Por sinal, esse título nasceu depois de o livro estar quase pronto. No início dos anos 60, ela me telefonou, tinha uma amiga, a embaixatriz Maria Martins, que desejava me conhecer. Pediu que Clarice me levasse a seu apartamento, no Flamengo. Apanhei-a em casa, eu tinha um Gordini cinza, era novidade na época, Clarice elogiou o carro. Apresentou-me a Maria Martins, conversamos sobre arte, leitura e um pouco sobre política, que estava fervendo naquela ocasião. Depois fui levá-la de volta ao Leme, e ela me perguntou o que eu estava escrevendo.
Não estava escrevendo nada, naquele momento. A editora Civilização Brasileira anunciava um novo livro meu, "Paixão Segundo Mateus", título chupado de J.S. Bach, aliás, chupado dos evangelhos.
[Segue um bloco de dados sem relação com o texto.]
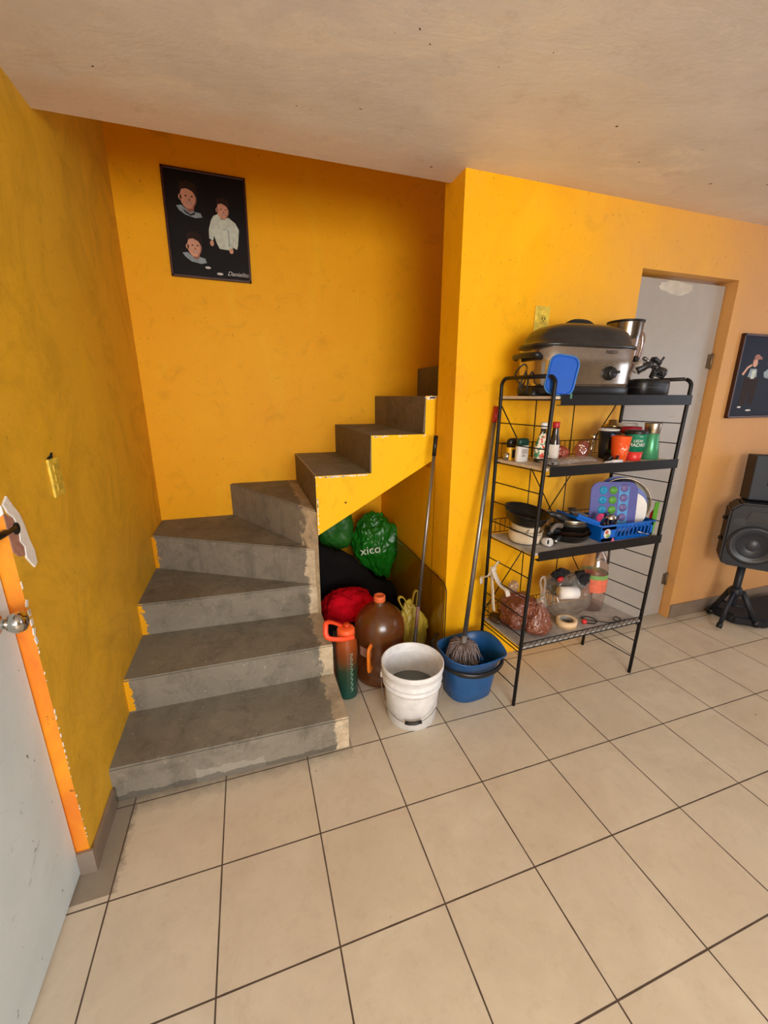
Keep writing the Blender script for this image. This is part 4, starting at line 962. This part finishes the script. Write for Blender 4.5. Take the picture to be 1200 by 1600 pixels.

Como sempre acontece comigo, tinha o título, mas não tinha a história. Clarice tinha a história, mas não tinha o título. Na crônica que escrevia no "Correio da Manhã", sob a rubrica "Da Arte de Falar Mal", não a acusei de ter roubado o título que afinal não era meu, era de Bach e do Novo Testamento. Clarice já se instalara na prateleira mais nobre de nossa literatura, "A Maçã no Escuro" estourara. Ela chegou a pensar em só se dedicar às letras, mas o mercado era pequeno, teve de voltar ao jornalismo, a fazer entrevistas estranhas. Lembro de duas: com o ex-presidente Jânio Quadros e com a primeira-dama de então, dona Yolanda Costa e Silva. Impressionante a sua capacidade de dar conta do recado profissional, traçar o perfil de personalidades que nada tinham a ver com Clarice Lispector, com seu mundo, sua alma.
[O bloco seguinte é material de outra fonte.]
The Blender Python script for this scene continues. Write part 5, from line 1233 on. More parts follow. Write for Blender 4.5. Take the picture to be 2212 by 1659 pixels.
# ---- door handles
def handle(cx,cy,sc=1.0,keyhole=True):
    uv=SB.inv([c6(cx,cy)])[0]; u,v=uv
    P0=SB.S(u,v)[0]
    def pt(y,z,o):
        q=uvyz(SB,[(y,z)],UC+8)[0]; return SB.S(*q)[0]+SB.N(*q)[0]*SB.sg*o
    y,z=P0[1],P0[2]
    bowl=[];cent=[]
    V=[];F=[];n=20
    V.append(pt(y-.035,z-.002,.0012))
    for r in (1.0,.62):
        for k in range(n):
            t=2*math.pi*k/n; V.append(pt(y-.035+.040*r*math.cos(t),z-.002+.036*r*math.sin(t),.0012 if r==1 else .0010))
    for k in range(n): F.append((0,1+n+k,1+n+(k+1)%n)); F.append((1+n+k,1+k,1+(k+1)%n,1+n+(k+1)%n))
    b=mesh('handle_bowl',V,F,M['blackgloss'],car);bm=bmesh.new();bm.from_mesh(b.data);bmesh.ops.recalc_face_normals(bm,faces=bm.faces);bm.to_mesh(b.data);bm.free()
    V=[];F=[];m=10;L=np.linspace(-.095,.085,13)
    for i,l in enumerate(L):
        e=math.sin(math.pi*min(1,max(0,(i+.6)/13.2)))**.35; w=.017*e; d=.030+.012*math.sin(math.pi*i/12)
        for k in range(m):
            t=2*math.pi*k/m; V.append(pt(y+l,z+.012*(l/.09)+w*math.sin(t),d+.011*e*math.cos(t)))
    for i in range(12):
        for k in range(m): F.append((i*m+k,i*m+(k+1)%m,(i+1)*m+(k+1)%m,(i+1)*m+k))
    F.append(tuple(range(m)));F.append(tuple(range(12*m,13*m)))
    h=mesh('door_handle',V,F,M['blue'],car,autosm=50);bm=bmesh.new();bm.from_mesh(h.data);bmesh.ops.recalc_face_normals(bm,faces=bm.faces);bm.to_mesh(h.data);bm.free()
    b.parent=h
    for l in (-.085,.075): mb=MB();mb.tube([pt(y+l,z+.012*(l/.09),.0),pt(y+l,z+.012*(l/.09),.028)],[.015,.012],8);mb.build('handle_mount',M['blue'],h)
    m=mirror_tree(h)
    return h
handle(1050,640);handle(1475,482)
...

A diferença é que ela vestia um escafandro para viajar em universo alheio. Sua arte, sua beleza, só vinham quando mergulhava nua em si mesma. Branca, enorme peixe fosforescente, iluminava com surpreendentes centelhas o mundo submerso no qual vivia e do qual nos trazia notícia.

 

PS - Este artigo foi publicado numa revista semanal que não mais existe. Grupos de estudantes de diversos Estados, que trabalham sobre a vida e obra de Clarice, me pedem que o reproduza.